I left around 7pm to go back home to SWMBO. George took Phil to the BBQ where Phil lasted long enough to eat something and crashed in George's boat.

The next day, Phil met me at the Tri-County Gun Club for the All-Shotgun Practical Match.

But that's another story.

In the meantime, you can get more Blastorama details from Rivrdog and Random Nuclear Strikes.

3 comments:

DwightG said...

To correct a bit of misinformation:
The Colt Ace .22 conversion does NOT use the original .45 slide.
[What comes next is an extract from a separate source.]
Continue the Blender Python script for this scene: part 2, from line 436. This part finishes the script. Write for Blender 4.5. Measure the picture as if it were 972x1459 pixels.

It, like all currently available conversions uses an entirely different slide from the .45 slide.

Anonymous said...

To correct myself and the correction, it is unfair to compare the Ace to a conversion kit, since Dwight is correct, and it is actually a stand-alone pistol, but one designed from the git-go to be identical in weight, function and recoil to the 1911, while shooting the cheaper .22 Long Rifle round.

I'm not sure if ANY parts of the Ace are common with the 1911, except maybe the frame and some trigger group parts.

I've shot one, and if you blindfolded me and put first an Ace then a 1911 in my hand, and I couldn't go to the mouth of the barrel to check, I might have to eject the magazine to tell the difference by feel, but it's been a while, specifically since 1963, since my Ace experience, so memory might be failing me.

Rivrdog

DwightG said...

Colt did make a conversion kit (though I think you are correct that it is not appropriate to call it an "ACE")that used the same method as the Ace to convert the 1911 to .22RF. It also however used a new slide, not the original .45 slide.